Stated goal – Quote the lines that run from the line containing "26, 1.0, st=.5)" down to the line containing "14, 1.0, st=.4)". Include both of those lines, reproduce each exactly, and omit everything else.

## START Provided entries

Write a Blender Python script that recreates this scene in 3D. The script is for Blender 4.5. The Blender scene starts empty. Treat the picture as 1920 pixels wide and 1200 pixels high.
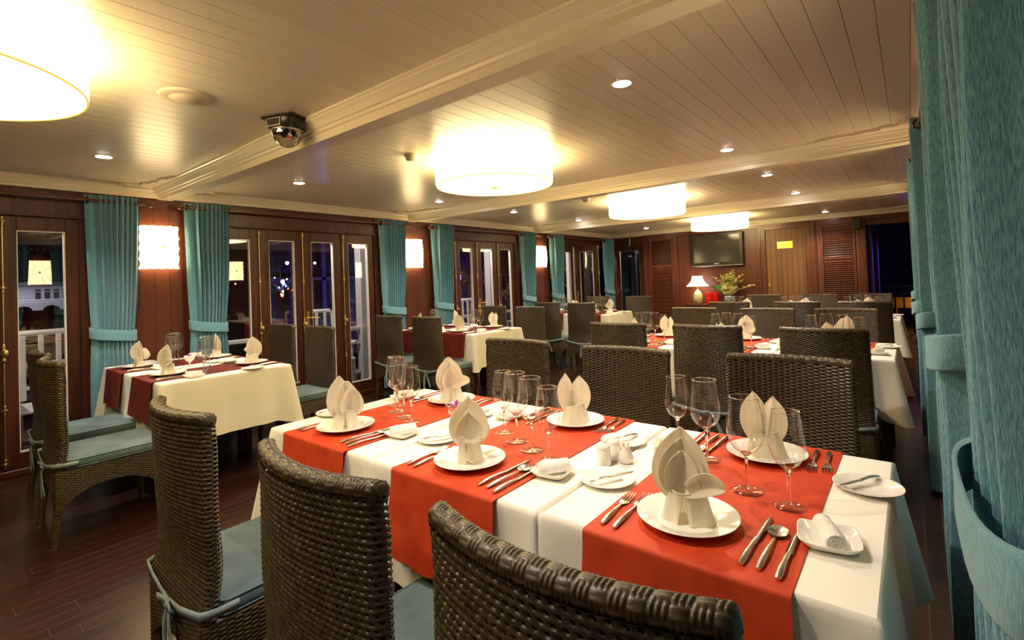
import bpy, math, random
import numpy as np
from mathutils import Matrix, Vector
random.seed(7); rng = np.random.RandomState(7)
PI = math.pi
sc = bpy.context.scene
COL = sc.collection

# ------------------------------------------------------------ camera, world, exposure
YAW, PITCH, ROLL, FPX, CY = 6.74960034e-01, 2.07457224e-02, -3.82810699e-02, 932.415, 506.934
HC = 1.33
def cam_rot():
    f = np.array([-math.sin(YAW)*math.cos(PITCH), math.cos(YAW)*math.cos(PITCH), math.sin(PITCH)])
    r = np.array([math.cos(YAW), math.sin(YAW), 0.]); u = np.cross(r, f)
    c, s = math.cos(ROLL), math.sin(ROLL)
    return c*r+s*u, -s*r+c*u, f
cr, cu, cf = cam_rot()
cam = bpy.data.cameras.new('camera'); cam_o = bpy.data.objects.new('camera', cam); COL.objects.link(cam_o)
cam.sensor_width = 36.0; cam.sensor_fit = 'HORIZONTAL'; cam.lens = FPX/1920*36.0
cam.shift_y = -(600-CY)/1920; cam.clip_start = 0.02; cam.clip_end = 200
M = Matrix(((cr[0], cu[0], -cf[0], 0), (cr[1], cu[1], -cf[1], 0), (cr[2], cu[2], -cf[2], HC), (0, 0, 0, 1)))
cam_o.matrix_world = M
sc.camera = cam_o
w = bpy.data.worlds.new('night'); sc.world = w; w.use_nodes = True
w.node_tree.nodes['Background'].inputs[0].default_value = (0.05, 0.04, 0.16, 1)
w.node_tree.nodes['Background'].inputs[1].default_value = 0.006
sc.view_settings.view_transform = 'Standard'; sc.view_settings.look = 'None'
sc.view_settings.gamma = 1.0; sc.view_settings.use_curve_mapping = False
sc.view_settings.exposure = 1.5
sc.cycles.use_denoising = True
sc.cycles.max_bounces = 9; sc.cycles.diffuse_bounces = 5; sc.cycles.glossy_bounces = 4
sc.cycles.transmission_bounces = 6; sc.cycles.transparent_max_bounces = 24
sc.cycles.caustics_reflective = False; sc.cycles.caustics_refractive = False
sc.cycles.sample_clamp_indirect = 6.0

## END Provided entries
## START Provided entries

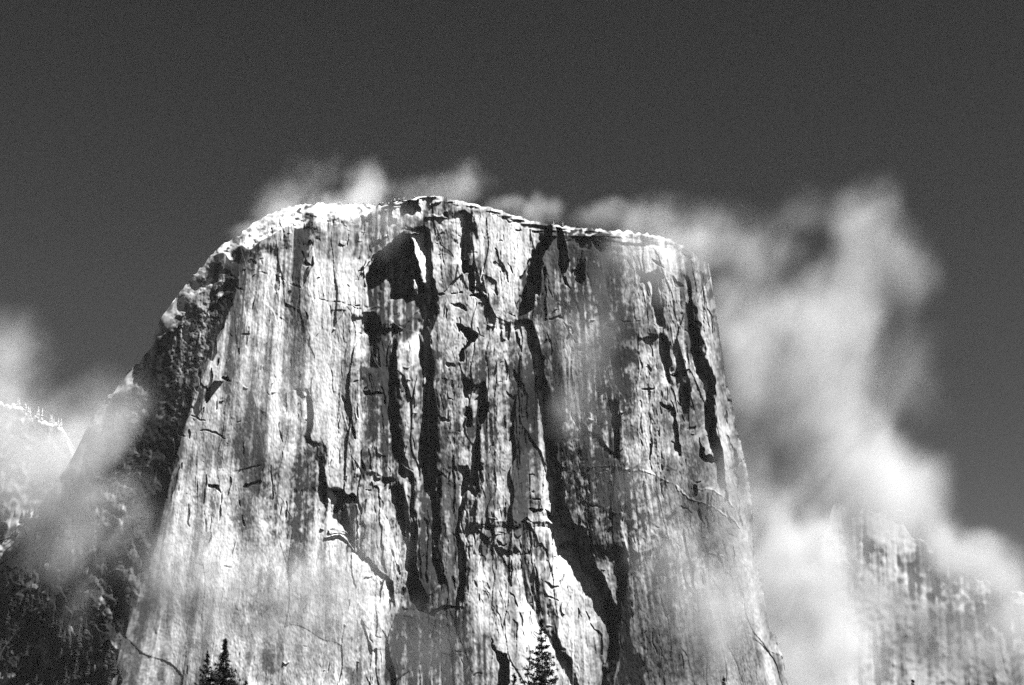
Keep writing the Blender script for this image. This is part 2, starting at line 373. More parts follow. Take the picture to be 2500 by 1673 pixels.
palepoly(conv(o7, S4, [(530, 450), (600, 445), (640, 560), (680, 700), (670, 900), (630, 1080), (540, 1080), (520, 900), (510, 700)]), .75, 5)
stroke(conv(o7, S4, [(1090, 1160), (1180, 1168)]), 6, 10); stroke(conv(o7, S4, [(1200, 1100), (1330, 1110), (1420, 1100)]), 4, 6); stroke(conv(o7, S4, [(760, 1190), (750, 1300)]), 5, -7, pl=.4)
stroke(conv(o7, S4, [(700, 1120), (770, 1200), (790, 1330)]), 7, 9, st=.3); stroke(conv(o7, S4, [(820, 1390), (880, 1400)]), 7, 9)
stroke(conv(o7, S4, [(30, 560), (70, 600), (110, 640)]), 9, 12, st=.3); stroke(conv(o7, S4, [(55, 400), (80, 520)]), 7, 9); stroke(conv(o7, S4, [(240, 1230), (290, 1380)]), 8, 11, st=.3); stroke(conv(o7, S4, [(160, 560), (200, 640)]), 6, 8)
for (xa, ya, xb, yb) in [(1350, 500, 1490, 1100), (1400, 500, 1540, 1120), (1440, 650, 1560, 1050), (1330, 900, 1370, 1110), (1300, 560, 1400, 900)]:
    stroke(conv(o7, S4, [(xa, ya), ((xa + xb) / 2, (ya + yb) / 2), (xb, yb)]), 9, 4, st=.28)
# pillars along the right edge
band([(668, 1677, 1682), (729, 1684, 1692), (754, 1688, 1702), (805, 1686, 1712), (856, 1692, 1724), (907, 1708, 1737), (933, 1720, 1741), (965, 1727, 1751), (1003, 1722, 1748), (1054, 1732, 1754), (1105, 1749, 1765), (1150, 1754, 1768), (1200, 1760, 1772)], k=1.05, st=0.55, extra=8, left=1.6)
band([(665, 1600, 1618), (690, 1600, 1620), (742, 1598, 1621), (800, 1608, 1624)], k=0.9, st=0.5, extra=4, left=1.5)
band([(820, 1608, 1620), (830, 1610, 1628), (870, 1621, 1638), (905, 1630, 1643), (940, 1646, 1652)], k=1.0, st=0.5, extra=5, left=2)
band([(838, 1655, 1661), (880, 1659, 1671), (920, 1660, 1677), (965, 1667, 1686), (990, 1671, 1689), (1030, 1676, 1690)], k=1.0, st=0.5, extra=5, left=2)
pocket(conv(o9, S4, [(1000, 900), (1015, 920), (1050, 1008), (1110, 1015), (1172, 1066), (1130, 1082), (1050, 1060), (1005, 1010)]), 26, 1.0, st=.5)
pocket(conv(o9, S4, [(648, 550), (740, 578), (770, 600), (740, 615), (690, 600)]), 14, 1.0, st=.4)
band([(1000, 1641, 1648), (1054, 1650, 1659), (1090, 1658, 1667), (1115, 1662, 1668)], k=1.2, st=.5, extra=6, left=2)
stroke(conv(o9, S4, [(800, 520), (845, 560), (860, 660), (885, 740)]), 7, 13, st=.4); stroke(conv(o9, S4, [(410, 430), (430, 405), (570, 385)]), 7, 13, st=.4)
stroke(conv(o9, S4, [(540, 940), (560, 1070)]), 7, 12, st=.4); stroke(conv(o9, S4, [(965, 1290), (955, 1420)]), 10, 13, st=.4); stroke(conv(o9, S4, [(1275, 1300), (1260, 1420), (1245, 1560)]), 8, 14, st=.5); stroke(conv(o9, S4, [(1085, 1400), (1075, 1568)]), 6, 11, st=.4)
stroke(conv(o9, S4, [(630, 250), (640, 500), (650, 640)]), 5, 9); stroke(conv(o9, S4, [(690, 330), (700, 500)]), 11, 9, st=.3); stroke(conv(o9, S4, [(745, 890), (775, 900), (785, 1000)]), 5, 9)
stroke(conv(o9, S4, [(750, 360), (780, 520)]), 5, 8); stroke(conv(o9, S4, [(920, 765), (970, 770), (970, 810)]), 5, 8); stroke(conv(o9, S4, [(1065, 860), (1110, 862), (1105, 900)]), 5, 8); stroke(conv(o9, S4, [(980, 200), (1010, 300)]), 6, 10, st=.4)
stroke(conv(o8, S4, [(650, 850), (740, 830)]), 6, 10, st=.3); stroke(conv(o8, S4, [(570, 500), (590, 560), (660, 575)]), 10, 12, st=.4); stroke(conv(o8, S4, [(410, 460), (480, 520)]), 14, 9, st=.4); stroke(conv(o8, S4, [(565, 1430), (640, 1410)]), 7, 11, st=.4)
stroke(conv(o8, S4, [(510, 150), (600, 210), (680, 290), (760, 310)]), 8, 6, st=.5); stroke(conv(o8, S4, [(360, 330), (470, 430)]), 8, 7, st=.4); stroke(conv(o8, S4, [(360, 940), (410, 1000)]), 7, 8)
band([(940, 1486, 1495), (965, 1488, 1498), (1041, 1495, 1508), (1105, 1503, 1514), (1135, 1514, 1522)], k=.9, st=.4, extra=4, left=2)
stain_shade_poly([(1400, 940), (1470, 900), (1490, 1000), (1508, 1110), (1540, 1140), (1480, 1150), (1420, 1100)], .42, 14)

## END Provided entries

Result –
pocket(conv(o9, S4, [(1000, 900), (1015, 920), (1050, 1008), (1110, 1015), (1172, 1066), (1130, 1082), (1050, 1060), (1005, 1010)]), 26, 1.0, st=.5)
pocket(conv(o9, S4, [(648, 550), (740, 578), (770, 600), (740, 615), (690, 600)]), 14, 1.0, st=.4)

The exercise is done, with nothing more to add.